We can be thankful that none of our region’s Democrats were among the fifty-seven who gave John Boehner a victory tonight. Those Democrats, by the way, were:
John Barrow (GA)
Ami Bera (CA)
Sanford Bishop (GA)
Timothy Bishop (NY)
Julia Brownley (CA)
Cheri Bustos (IL)
John Carney (DE)
William Lacy Clay (MO)
James Clyburn (SC)
Gerry Connolly (VA)
Jim Costa (CA)
Joseph Crowley (NY)
Henry Cuellar (TX)
Susan Davis (CA)
John Delaney (MD)
John Dingell (MI)
Sam Farr (CA)
Chaka Fattah (PA)
Pete Gallego (TX)
John Garamendi (CA)
Jim Himes (CT)
Steven Horsford (NV)
Steny Hoyer (MD)
Marcy Kaptur (OH)
Ron Kind (WI)
Ann M. Kuster (NH)
Dan Lipinski (IL)
Nita Melnikoff Lowey (NY)
Dan Maffei (NY)
Sean Maloney (NY)
Jim Matheson (UT)
Carolyn McCarthy (NY)
Gregory Meeks (NY)
George Miller (CA)
Jim Moran (VA)
Patrick Murphy (FL)
Bill Owens (NY)
Steven Palazzo (MS)
Ed Pastor (AZ)
Ed Perlmutter (CO)
Scott Peters (CA)
Gary Peters (MI)
David Price (NC)
Mike Quigley (IL)
Cedric Richmond (LA)
Raul Ruiz (CA)
Dutch Ruppersberger (MD)
Brad Schneider (IL)
Allyson Schwartz (PA)
David Scott (GA)
Terri Sewell (AL)
Brad Sherman (CA)
Krysten Sinema (AZ)
D. Wasserman Schultz (FL)
Names highlighted in bold are members of the Congressional Progressive Caucus, who should have been adamantly against this awful legislation.
Hoyer and Clyburn are highlighted in yellow, along with Debbie Wasserman Schultz, the ineffective chairwoman of the Democratic National Committee, who doesn’t seem to understand what real leadership is all about.

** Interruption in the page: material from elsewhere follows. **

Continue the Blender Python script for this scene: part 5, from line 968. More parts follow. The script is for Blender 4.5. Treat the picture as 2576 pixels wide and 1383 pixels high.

Shame on these fifty-seven Democrats for enabling tonight’s disgraceful vote on H.R. 83. Instead of putting the CRominbus on ice and forcing House Republicans back to the drawing board, they made John Boehner’s night. They might as well all be honorary members of Boehner’s caucus; they certainly filled in nicely for the sixty-seven Republicans Boehner couldn’t convince to vote yes.